WORK TO DO →
Word for word, quote all of the material, omitting the pictures.

/---

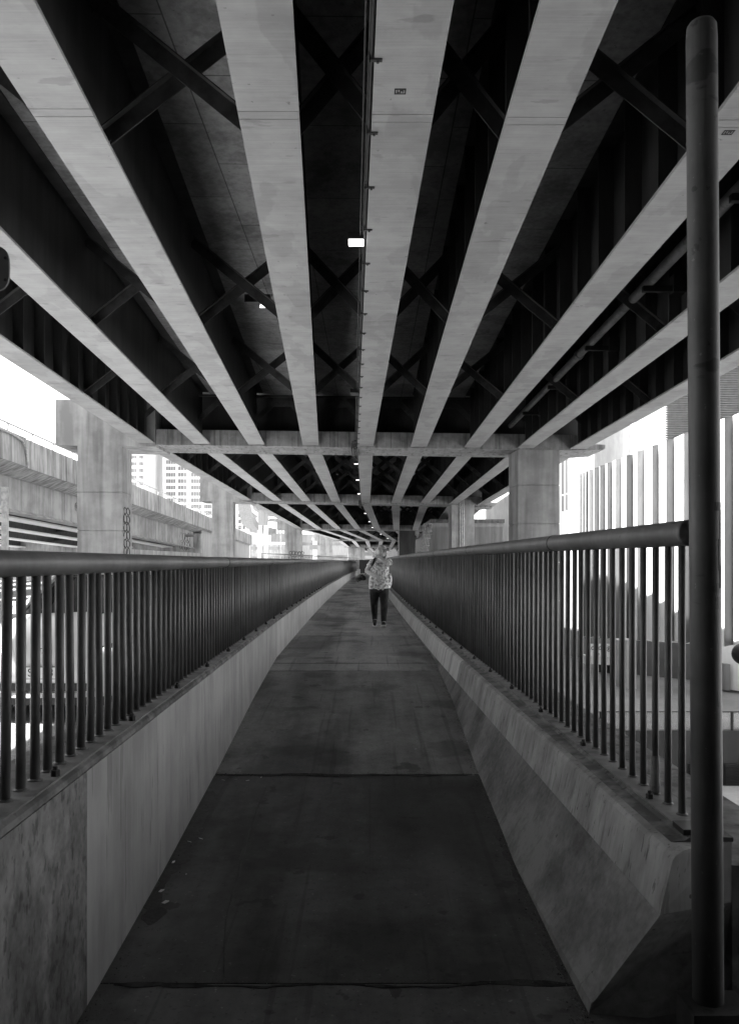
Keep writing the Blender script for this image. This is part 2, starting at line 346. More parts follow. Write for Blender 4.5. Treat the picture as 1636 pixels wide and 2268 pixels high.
tr = railing('dark tubular railing on the right barrier ending at the tall post', 1.28, ZR, .720, .053, .0148, .144, 3.15, 80, 1, (1.28, 3, .72))
bm = BM()      # bare patch where paint has come off the left rail
for i, (ya, yb, a0, a1) in enumerate([(1.98, 2.03, 20, 80), (2.0, 2.09, -15, 70), (2.03, 2.12, -40, 40), (2.06, 2.14, 10, 70)]):
    rows = [[(-1.185+(.0452+.0002*i)*math.cos(R(a)), y, itp(ZL, y)+(.0452+.0002*i)*math.sin(R(a))) for a in range(a0, a1+1, 5)]+
            [(-1.185+.041*math.cos(R(a)), y, itp(ZL, y)+.041*math.sin(R(a))) for a in range(a1, a0-1, -5)] for y in (ya, yb)]
    sweep(bm, rows)
obj('paint_patch', bm, 'chip', tl)
# silver tape round one baluster of the right railing
bm = BM(); ty = 3.15+.10+2*.144
tube(bm, [(1.28+sh(ty), ty, z) for z in (.73, .76, .79, .83, .87, .89)], [.021, .024, .019, .021, .018, .0165], 12); obj('tape_wrap', bm, 'plate', tr)

# ------------------------------------------------------------------ tall post at the right
PX0 = 1.198; PY0 = 2.82
pt = thing('pole', 'tall thick grey steel pole with peeling paint at the near end of the right railing', 'pole', (PX0, PY0, .2))
pcx = lambda z: PX0-.0067*(z-.2)
bm = BM(); tube(bm, [(pcx(z), PY0, z) for z in (.2, 1.9, 3.6, 3.645, 3.66, 3.665)], [.0525, .0525, .0525, .0505, .042, .02], 32)
obj('shaft', bm, 'post', pt, True)
bm = BM(); box(bm, PX0-.09, PX0+.12, PY0-.10, PY0+.06, -.13, .2); obj('plinth', bm, 'floor_b', pt)
bm = BM()
for i, (z0, z1, a0, a1) in enumerate([(1.93, 1.96, -75, -20), (1.88, 1.935, -50, -16), (1.82, 1.89, -48, -30), (1.72, 1.83, -56, -36), (1.66, 1.74, -50, -30)]):
    cx = pcx(z0); r = .0528+.0002*i
    sweep(bm, [[(cx+r*math.cos(R(a)), PY0+r*math.sin(R(a)), z) for a in range(a0, a1+1, 4)]+[(cx+(.0485)*math.cos(R(a)), PY0+.0485*math.sin(R(a)), z) for a in range(a1, a0-1, -4)] for z in (z0, z1)])
obj('peeled_patch', bm, 'chip', pt)
bm = BM(); box(bm, 1.19, 1.30, 3.02, 3.13, .714, .735)
obj('end_bracket', bm, 'black', tr)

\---

REPLY →
Keep writing the Blender script for this image. This is part 2, starting at line 346. More parts follow. Write for Blender 4.5. Treat the picture as 1636 pixels wide and 2268 pixels high.
tr = railing('dark tubular railing on the right barrier ending at the tall post', 1.28, ZR, .720, .053, .0148, .144, 3.15, 80, 1, (1.28, 3, .72))
bm = BM()      # bare patch where paint has come off the left rail
for i, (ya, yb, a0, a1) in enumerate([(1.98, 2.03, 20, 80), (2.0, 2.09, -15, 70), (2.03, 2.12, -40, 40), (2.06, 2.14, 10, 70)]):
    rows = [[(-1.185+(.0452+.0002*i)*math.cos(R(a)), y, itp(ZL, y)+(.0452+.0002*i)*math.sin(R(a))) for a in range(a0, a1+1, 5)]+
            [(-1.185+.041*math.cos(R(a)), y, itp(ZL, y)+.041*math.sin(R(a))) for a in range(a1, a0-1, -5)] for y in (ya, yb)]
    sweep(bm, rows)
obj('paint_patch', bm, 'chip', tl)
# silver tape round one baluster of the right railing
bm = BM(); ty = 3.15+.10+2*.144
tube(bm, [(1.28+sh(ty), ty, z) for z in (.73, .76, .79, .83, .87, .89)], [.021, .024, .019, .021, .018, .0165], 12); obj('tape_wrap', bm, 'plate', tr)

# ------------------------------------------------------------------ tall post at the right
PX0 = 1.198; PY0 = 2.82
pt = thing('pole', 'tall thick grey steel pole with peeling paint at the near end of the right railing', 'pole', (PX0, PY0, .2))
pcx = lambda z: PX0-.0067*(z-.2)
bm = BM(); tube(bm, [(pcx(z), PY0, z) for z in (.2, 1.9, 3.6, 3.645, 3.66, 3.665)], [.0525, .0525, .0525, .0505, .042, .02], 32)
obj('shaft', bm, 'post', pt, True)
bm = BM(); box(bm, PX0-.09, PX0+.12, PY0-.10, PY0+.06, -.13, .2); obj('plinth', bm, 'floor_b', pt)
bm = BM()
for i, (z0, z1, a0, a1) in enumerate([(1.93, 1.96, -75, -20), (1.88, 1.935, -50, -16), (1.82, 1.89, -48, -30), (1.72, 1.83, -56, -36), (1.66, 1.74, -50, -30)]):
    cx = pcx(z0); r = .0528+.0002*i
    sweep(bm, [[(cx+r*math.cos(R(a)), PY0+r*math.sin(R(a)), z) for a in range(a0, a1+1, 4)]+[(cx+(.0485)*math.cos(R(a)), PY0+.0485*math.sin(R(a)), z) for a in range(a1, a0-1, -4)] for z in (z0, z1)])
obj('peeled_patch', bm, 'chip', pt)
bm = BM(); box(bm, 1.19, 1.30, 3.02, 3.13, .714, .735)
obj('end_bracket', bm, 'black', tr)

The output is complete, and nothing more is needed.